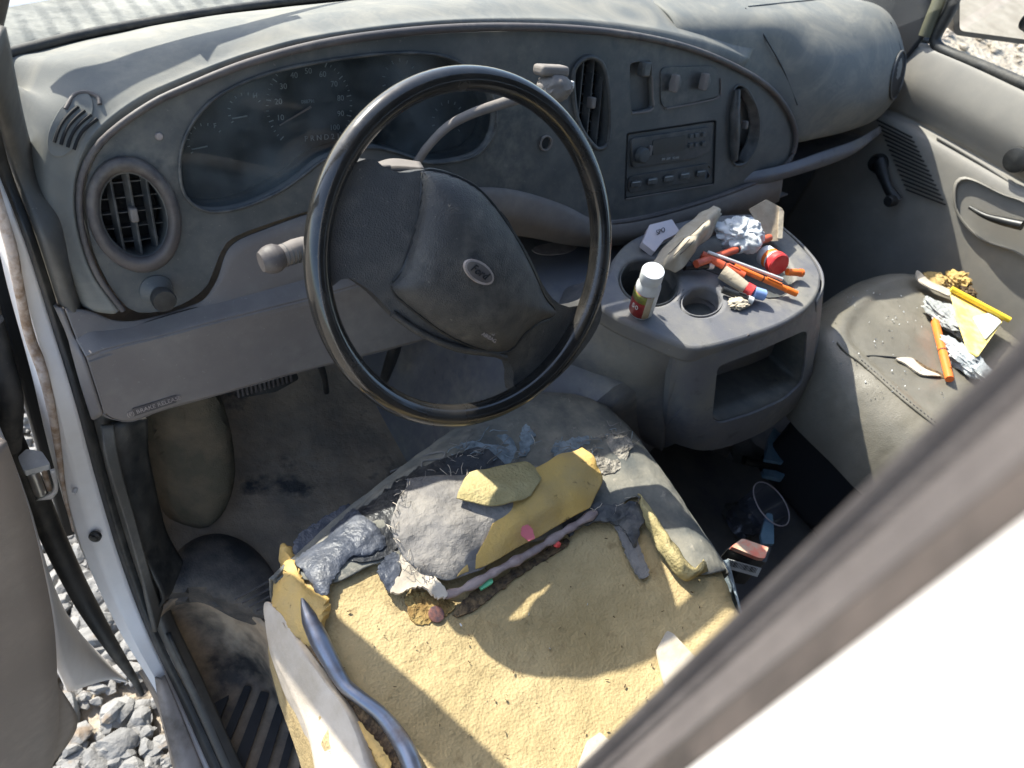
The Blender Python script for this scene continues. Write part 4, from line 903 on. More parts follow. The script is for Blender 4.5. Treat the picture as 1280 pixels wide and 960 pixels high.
# ---- step well
stp = thing('step_tray', 'black rubber step mat with diagonal ribs, dusty brown, inside the door sill', 'step mat', (.15, -.1, -.2))
L0 = zl([(196, 765, -.01), (214, 748, -.008), (240, 738, -.005), (270, 742, -.003), (310, 762, 0), (345, 797, 0), (362, 840, 0), (380, 890, 0), (408, 950, 0), (430, 1000, 0)])
L0b = [p+V((0, -.006, .002)) for p in L0]
L1 = zl([(204, 800, -.12), (222, 792, -.12), (248, 788, -.12), (280, 795, -.12), (315, 812, -.12), (340, 840, -.12), (355, 872, -.12), (372, 920, -.12), (392, 970, -.12), (412, 1020, -.12)])
L2 = zl([(226, 850, -.20), (240, 850, -.20), (262, 852, -.20), (290, 850, -.20), (315, 852, -.20), (338, 868, -.20), (356, 895, -.20), (372, 935, -.20), (390, 985, -.20), (405, 1030, -.20)])
L3 = zl([(262, 950, -.205), (270, 950, -.205), (280, 950, -.205), (292, 950, -.205), (305, 950, -.205), (320, 955, -.205), (335, 960, -.205), (350, 985, -.205), (365, 1020, -.205), (380, 1050, -.205)])
loft('step_mat', [[p+V((0, .01, -.006)) for p in L0], L0, L0b, L0b and [a.lerp(b, .5)+V((0, .01, 0)) for a, b in zip(L0b, L1)], L1, L2, L3, [p+V((-.01, -.15, 0)) for p in L3]], M['stepmat'], stp, nu=70, nv=60, solid=.004, amp=.002, fr=12)
bars = [[(255, 886), (287, 868), (268, 915)], [(306, 856), (315, 858), (281, 942), (275, 928)], [(326, 863), (337, 866), (297, 985), (288, 962)], [(347, 879), (357, 882), (322, 1000), (312, 985)], [(366, 898), (374, 903), (345, 1010), (337, 1000)], [(383, 926), (392, 932), (368, 1020), (360, 1010)]]
for b_ in bars: plate('tread_rib', rrect(b_, 3), lambda u, v: pz(u, v, -.190), M['rib'], stp, thick=.012, d=(0, 0, -1), bevel=.0012)
loft('inner_sill', [zl([(212, 790, -.03), (250, 870, -.11), (290, 960, -.15), (320, 1040, -.17)]), zl([(218, 790, -.06), (256, 870, -.16), (296, 962, -.2), (326, 1040, -.21)])], M['rubber'], stp, nu=20, nv=6, solid=.006)
parts = []
for q in range(6):
    a_ = pz(293+q*9, 750+q*4.5, .050-q*.003); b_ = pz(352, 718+q*10, .052-q*.003); t = b_-a_; parts.append(boxdata((a_+b_)/2, (t, t.cross(EZ), EZ), (t.length, .0022, .004)))
v_, f_ = join_data(parts); mesh('scuff_ribs', v_, f_, M['lip'], stp, smooth=False)

# ================================================================== DRIVER SEAT
seat = thing('driver_seat', 'torn driver seat cushion with bare yellow foam and ripped dark cover', 'seat', (.42, -.3, 0))
ZT = .345
spx = [(342, 735), (362, 705), (392, 682), (432, 645), (490, 598), (560, 546), (620, 510), (660, 497), (700, 494), (738, 500), (768, 520), (800, 556), (835, 603), (865, 650), (893, 690), (912, 725), (925, 760)]
sxy = [pz(u, v, ZT) for u, v in spx]
sxy += [V((.672, -.47, ZT)), V((.665, -.56, ZT)), V((.60, -.62, ZT)), V((.40, -.64, ZT)), V((.2, -.62, ZT)), V((.125, -.56, ZT)), pz(412, 960, ZT), pz(385, 880, ZT), pz(356, 800, ZT)]
sout = [(p.x, p.y) for p in resample(sxy, 90, True)]
def dist_in(x, y, poly):
    m = 9
    for i in range(len(poly)):
        ax, ay = poly[i-1]; bx_, by_ = poly[i]; dx, dy = bx_-ax, by_-ay; L2_ = dx*dx+dy*dy or 1e-12
        t = max(0, min(1, ((x-ax)*dx+(y-ay)*dy)/L2_)); q = (x-ax-t*dx)**2+(y-ay-t*dy)**2
        if q < m: m = q
    return sqrt(m) if inside((x, y), poly) else 0
def zs(x, y):
    d = dist_in(x, y, sout); r = .055; t = min(1, d/r)
    return .372-.05*(1-sqrt(max(0, 1-(1-t)**2)))-.012*max(0, 1-((x-.42)/.2)**2)*max(0, 1-((y+.35)/.22)**2)
def on(u, v, h=0):
    z = .37
    for _ in range(7):
        p = pz(u, v, z+h); z = zs(p.x, p.y)
    return pz(u, v, z+h)
sv = plate('foam_cushion', sout, lambda x, y: V((x, y, zs(x, y)+.0025*noise.noise(V((x*40, y*40, 0))))), M['foam'], seat, thick=.14, d=(0, 0, -1), grid=.011, ang=60)
box('seat_base', (.42, -.34, .10), ABOX, (.44, .46, .20), M['seatback'], seat, bevel=.02)
box('seat_back', (.42, -.80, .55), ABOX, (.48, .12, .80), M['seatback'], seat, bevel=.04)
# ripped cover round the front and the right side
OC = [(344, 722), (385, 686), (430, 645), (490, 598), (560, 546), (620, 510), (660, 497), (700, 493), (738, 500), (768, 519), (800, 555), (835, 602), (865, 649), (893, 690), (908, 716)]
TC = [(378, 724), (420, 728), (470, 705), (520, 700), (590, 690), (650, 680), (690, 672), (720, 663), (745, 645), (772, 634), (798, 622), (822, 652), (846, 688), (868, 716), (897, 716)]
O_ = [pz(u, v, ZT)+V((0, 0, -.005)) for u, v in OC]
T_ = [on(u, v, .006) for u, v in TC]
rowsC = [[V((p.x, p.y, .17))+ (p-V((.42, -.3, p.z))).normalized()*-.012 for p in O_], [p+V((0, 0, -.03))+(p-V((.42, -.3, p.z))).normalized()*.003 for p in O_], [p+(p-V((.42, -.3, p.z))).normalized()*.004 for p in O_]]
for k in (.06, .12, .2, .35, .55, .75, .9, 1):
    row = []
    for a_, b_ in zip(O_, T_):
        x = a_.x+(b_.x-a_.x)*k; y = a_.y+(b_.y-a_.y)*k; row.append(V((x, y, zs(x, y)+.005+.003*noise.noise(V((x*30, y*30, 3))))))
    rowsC.append(row)
loft('cover_rim', rowsC, M['cover'], seat, nu=110, nv=46, solid=.003, amp=.0015, fr=60, off=-1, label='ripped dark cloth cover left round the cushion front')
def layer(name, pts, m, h=.01, th=.003, n=None, dome=0, w=20, grid=9, wob=.0015, parent=seat, **kw):
    P = sm2(pts, n or max(30, len(pts)*8))
    if n == 0: P = pts
    P = [(u+random.uniform(-1, 1)*1.5, v+random.uniform(-1, 1)*1.5) for u, v in P]
    return plate(name, P, lambda u, v: on(u, v, h+dome*sqrt(max(0, 1-(1-edgef(u, v, P, w))**2))), m, parent, thick=th, d=(0, 0, -1), grid=grid, wob=wob, **kw)
layer('black_vinyl_strip', [(388, 668), (440, 632), (500, 594), (560, 572), (605, 560), (632, 592), (560, 605), (512, 612), (505, 660), (485, 695), (430, 700)], M['blackvinyl'], .010, grid=8)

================

Repeat the material above verbatim, with no pictures in the output.

The Blender Python script for this scene continues. Write part 4, from line 903 on. More parts follow. The script is for Blender 4.5. Treat the picture as 1280 pixels wide and 960 pixels high.
# ---- step well
stp = thing('step_tray', 'black rubber step mat with diagonal ribs, dusty brown, inside the door sill', 'step mat', (.15, -.1, -.2))
L0 = zl([(196, 765, -.01), (214, 748, -.008), (240, 738, -.005), (270, 742, -.003), (310, 762, 0), (345, 797, 0), (362, 840, 0), (380, 890, 0), (408, 950, 0), (430, 1000, 0)])
L0b = [p+V((0, -.006, .002)) for p in L0]
L1 = zl([(204, 800, -.12), (222, 792, -.12), (248, 788, -.12), (280, 795, -.12), (315, 812, -.12), (340, 840, -.12), (355, 872, -.12), (372, 920, -.12), (392, 970, -.12), (412, 1020, -.12)])
L2 = zl([(226, 850, -.20), (240, 850, -.20), (262, 852, -.20), (290, 850, -.20), (315, 852, -.20), (338, 868, -.20), (356, 895, -.20), (372, 935, -.20), (390, 985, -.20), (405, 1030, -.20)])
L3 = zl([(262, 950, -.205), (270, 950, -.205), (280, 950, -.205), (292, 950, -.205), (305, 950, -.205), (320, 955, -.205), (335, 960, -.205), (350, 985, -.205), (365, 1020, -.205), (380, 1050, -.205)])
loft('step_mat', [[p+V((0, .01, -.006)) for p in L0], L0, L0b, L0b and [a.lerp(b, .5)+V((0, .01, 0)) for a, b in zip(L0b, L1)], L1, L2, L3, [p+V((-.01, -.15, 0)) for p in L3]], M['stepmat'], stp, nu=70, nv=60, solid=.004, amp=.002, fr=12)
bars = [[(255, 886), (287, 868), (268, 915)], [(306, 856), (315, 858), (281, 942), (275, 928)], [(326, 863), (337, 866), (297, 985), (288, 962)], [(347, 879), (357, 882), (322, 1000), (312, 985)], [(366, 898), (374, 903), (345, 1010), (337, 1000)], [(383, 926), (392, 932), (368, 1020), (360, 1010)]]
for b_ in bars: plate('tread_rib', rrect(b_, 3), lambda u, v: pz(u, v, -.190), M['rib'], stp, thick=.012, d=(0, 0, -1), bevel=.0012)
loft('inner_sill', [zl([(212, 790, -.03), (250, 870, -.11), (290, 960, -.15), (320, 1040, -.17)]), zl([(218, 790, -.06), (256, 870, -.16), (296, 962, -.2), (326, 1040, -.21)])], M['rubber'], stp, nu=20, nv=6, solid=.006)
parts = []
for q in range(6):
    a_ = pz(293+q*9, 750+q*4.5, .050-q*.003); b_ = pz(352, 718+q*10, .052-q*.003); t = b_-a_; parts.append(boxdata((a_+b_)/2, (t, t.cross(EZ), EZ), (t.length, .0022, .004)))
v_, f_ = join_data(parts); mesh('scuff_ribs', v_, f_, M['lip'], stp, smooth=False)

# ================================================================== DRIVER SEAT
seat = thing('driver_seat', 'torn driver seat cushion with bare yellow foam and ripped dark cover', 'seat', (.42, -.3, 0))
ZT = .345
spx = [(342, 735), (362, 705), (392, 682), (432, 645), (490, 598), (560, 546), (620, 510), (660, 497), (700, 494), (738, 500), (768, 520), (800, 556), (835, 603), (865, 650), (893, 690), (912, 725), (925, 760)]
sxy = [pz(u, v, ZT) for u, v in spx]
sxy += [V((.672, -.47, ZT)), V((.665, -.56, ZT)), V((.60, -.62, ZT)), V((.40, -.64, ZT)), V((.2, -.62, ZT)), V((.125, -.56, ZT)), pz(412, 960, ZT), pz(385, 880, ZT), pz(356, 800, ZT)]
sout = [(p.x, p.y) for p in resample(sxy, 90, True)]
def dist_in(x, y, poly):
    m = 9
    for i in range(len(poly)):
        ax, ay = poly[i-1]; bx_, by_ = poly[i]; dx, dy = bx_-ax, by_-ay; L2_ = dx*dx+dy*dy or 1e-12
        t = max(0, min(1, ((x-ax)*dx+(y-ay)*dy)/L2_)); q = (x-ax-t*dx)**2+(y-ay-t*dy)**2
        if q < m: m = q
    return sqrt(m) if inside((x, y), poly) else 0
def zs(x, y):
    d = dist_in(x, y, sout); r = .055; t = min(1, d/r)
    return .372-.05*(1-sqrt(max(0, 1-(1-t)**2)))-.012*max(0, 1-((x-.42)/.2)**2)*max(0, 1-((y+.35)/.22)**2)
def on(u, v, h=0):
    z = .37
    for _ in range(7):
        p = pz(u, v, z+h); z = zs(p.x, p.y)
    return pz(u, v, z+h)
sv = plate('foam_cushion', sout, lambda x, y: V((x, y, zs(x, y)+.0025*noise.noise(V((x*40, y*40, 0))))), M['foam'], seat, thick=.14, d=(0, 0, -1), grid=.011, ang=60)
box('seat_base', (.42, -.34, .10), ABOX, (.44, .46, .20), M['seatback'], seat, bevel=.02)
box('seat_back', (.42, -.80, .55), ABOX, (.48, .12, .80), M['seatback'], seat, bevel=.04)
# ripped cover round the front and the right side
OC = [(344, 722), (385, 686), (430, 645), (490, 598), (560, 546), (620, 510), (660, 497), (700, 493), (738, 500), (768, 519), (800, 555), (835, 602), (865, 649), (893, 690), (908, 716)]
TC = [(378, 724), (420, 728), (470, 705), (520, 700), (590, 690), (650, 680), (690, 672), (720, 663), (745, 645), (772, 634), (798, 622), (822, 652), (846, 688), (868, 716), (897, 716)]
O_ = [pz(u, v, ZT)+V((0, 0, -.005)) for u, v in OC]
T_ = [on(u, v, .006) for u, v in TC]
rowsC = [[V((p.x, p.y, .17))+ (p-V((.42, -.3, p.z))).normalized()*-.012 for p in O_], [p+V((0, 0, -.03))+(p-V((.42, -.3, p.z))).normalized()*.003 for p in O_], [p+(p-V((.42, -.3, p.z))).normalized()*.004 for p in O_]]
for k in (.06, .12, .2, .35, .55, .75, .9, 1):
    row = []
    for a_, b_ in zip(O_, T_):
        x = a_.x+(b_.x-a_.x)*k; y = a_.y+(b_.y-a_.y)*k; row.append(V((x, y, zs(x, y)+.005+.003*noise.noise(V((x*30, y*30, 3))))))
    rowsC.append(row)
loft('cover_rim', rowsC, M['cover'], seat, nu=110, nv=46, solid=.003, amp=.0015, fr=60, off=-1, label='ripped dark cloth cover left round the cushion front')
def layer(name, pts, m, h=.01, th=.003, n=None, dome=0, w=20, grid=9, wob=.0015, parent=seat, **kw):
    P = sm2(pts, n or max(30, len(pts)*8))
    if n == 0: P = pts
    P = [(u+random.uniform(-1, 1)*1.5, v+random.uniform(-1, 1)*1.5) for u, v in P]
    return plate(name, P, lambda u, v: on(u, v, h+dome*sqrt(max(0, 1-(1-edgef(u, v, P, w))**2))), m, parent, thick=th, d=(0, 0, -1), grid=grid, wob=wob, **kw)
layer('black_vinyl_strip', [(388, 668), (440, 632), (500, 594), (560, 572), (605, 560), (632, 592), (560, 605), (512, 612), (505, 660), (485, 695), (430, 700)], M['blackvinyl'], .010, grid=8)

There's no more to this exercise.